Technology broadly defined is usually seen as both culprit and savior. For example, we get nothing done when compulsively checking our BlackBerries, so we must take Adderall to focus. The issues related to how technology affects the way we think are complicated. But apparently this doesn’t deter smart people from making uninformed, simplistic judgement calls.

Steve Coll is a veteran journalist who writes for the New Yorker. (Here’s my 1,700 word review of his book on the CIA and Afghanistan.) Like any curious person, Coll is reflecting on how the internet has changed his profession. Just recently he went on Twitter for the first time. Here’s his report:

I had never been on the Twitter site until I read his recent posts…Last night, fearing what I would learn, I went on the site and scoped out my Twitter fingerprints. There were dozens of recent tweets emanating from South Asia linking to an interview I had given to the Times of India about Indo-Pakistani relations.
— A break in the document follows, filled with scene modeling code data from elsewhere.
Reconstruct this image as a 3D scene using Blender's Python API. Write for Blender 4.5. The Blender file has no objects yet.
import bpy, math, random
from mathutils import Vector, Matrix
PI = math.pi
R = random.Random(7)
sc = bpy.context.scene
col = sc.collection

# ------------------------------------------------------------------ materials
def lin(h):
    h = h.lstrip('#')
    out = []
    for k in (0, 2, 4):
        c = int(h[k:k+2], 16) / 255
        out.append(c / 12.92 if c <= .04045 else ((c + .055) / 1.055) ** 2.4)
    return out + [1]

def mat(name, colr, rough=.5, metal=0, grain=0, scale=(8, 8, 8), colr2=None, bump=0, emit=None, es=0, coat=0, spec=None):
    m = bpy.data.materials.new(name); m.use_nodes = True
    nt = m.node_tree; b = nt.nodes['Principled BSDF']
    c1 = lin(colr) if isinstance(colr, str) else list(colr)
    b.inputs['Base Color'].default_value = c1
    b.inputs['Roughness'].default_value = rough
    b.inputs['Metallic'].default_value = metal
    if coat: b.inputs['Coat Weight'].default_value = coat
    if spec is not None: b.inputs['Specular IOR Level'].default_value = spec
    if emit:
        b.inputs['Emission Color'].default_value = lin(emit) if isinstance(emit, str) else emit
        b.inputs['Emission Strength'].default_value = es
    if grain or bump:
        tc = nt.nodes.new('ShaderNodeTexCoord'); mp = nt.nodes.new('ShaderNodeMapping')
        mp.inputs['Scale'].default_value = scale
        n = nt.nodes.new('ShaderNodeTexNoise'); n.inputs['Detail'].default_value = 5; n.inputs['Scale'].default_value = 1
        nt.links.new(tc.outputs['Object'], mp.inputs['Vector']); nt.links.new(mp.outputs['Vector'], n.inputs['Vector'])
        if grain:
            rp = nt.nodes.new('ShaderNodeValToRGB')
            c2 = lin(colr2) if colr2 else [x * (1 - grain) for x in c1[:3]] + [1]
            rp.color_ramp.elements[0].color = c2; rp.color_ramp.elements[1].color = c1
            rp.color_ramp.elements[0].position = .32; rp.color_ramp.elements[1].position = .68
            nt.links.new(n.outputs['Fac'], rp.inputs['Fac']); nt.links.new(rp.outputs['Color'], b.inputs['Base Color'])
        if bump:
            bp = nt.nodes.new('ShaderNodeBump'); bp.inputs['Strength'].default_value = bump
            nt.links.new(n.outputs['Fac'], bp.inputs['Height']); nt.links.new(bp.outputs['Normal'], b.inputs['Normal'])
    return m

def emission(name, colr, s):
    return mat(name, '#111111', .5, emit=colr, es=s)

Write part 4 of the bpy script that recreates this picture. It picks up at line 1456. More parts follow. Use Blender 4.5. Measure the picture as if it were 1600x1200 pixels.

There were a handful of nice tweets from random people reading one of my books. It all seemed fine. It also seemed like a space that did not require my direct participation anytime soon.

Despite this five second superficial investigation, Coll goes on to riff on whether “technological systems have moral characteristics” and the “qualities of excellence in a great tweet.” New rule: stop listening when someone refers to it as “the Twitter site.”

Michael Lewis, God bless him and his brilliant journalism, alas does the same here:

I don’t tweet, I don’t Twitter, I couldn’t even tell you how to read or where to find a Twitter message. I don’t actually see the point of limiting communication to a haiku. I find the whole effusion of communications technology bewildering. All you have to do is overhear a certain number of cell phone conversations to see that the vast majority of what people say and write to each other is totally pointless.

In other words: I don’t want to try it, I don’t know nothin’ about it, but I sure as hell will judge it. I find this willful ignorance unforgivable — just spend a week using the free technology and see how it goes? Then decide how you feel.

I discussed the issue of information diets, bits vs. books, and whether the web is harming our ability to concentrate in this piece for The American. It is long and therefore itself poses a concentration challenge! But I do hope you read it if you haven’t already. I believe it represents one of the most thorough analyses of these issues yet written.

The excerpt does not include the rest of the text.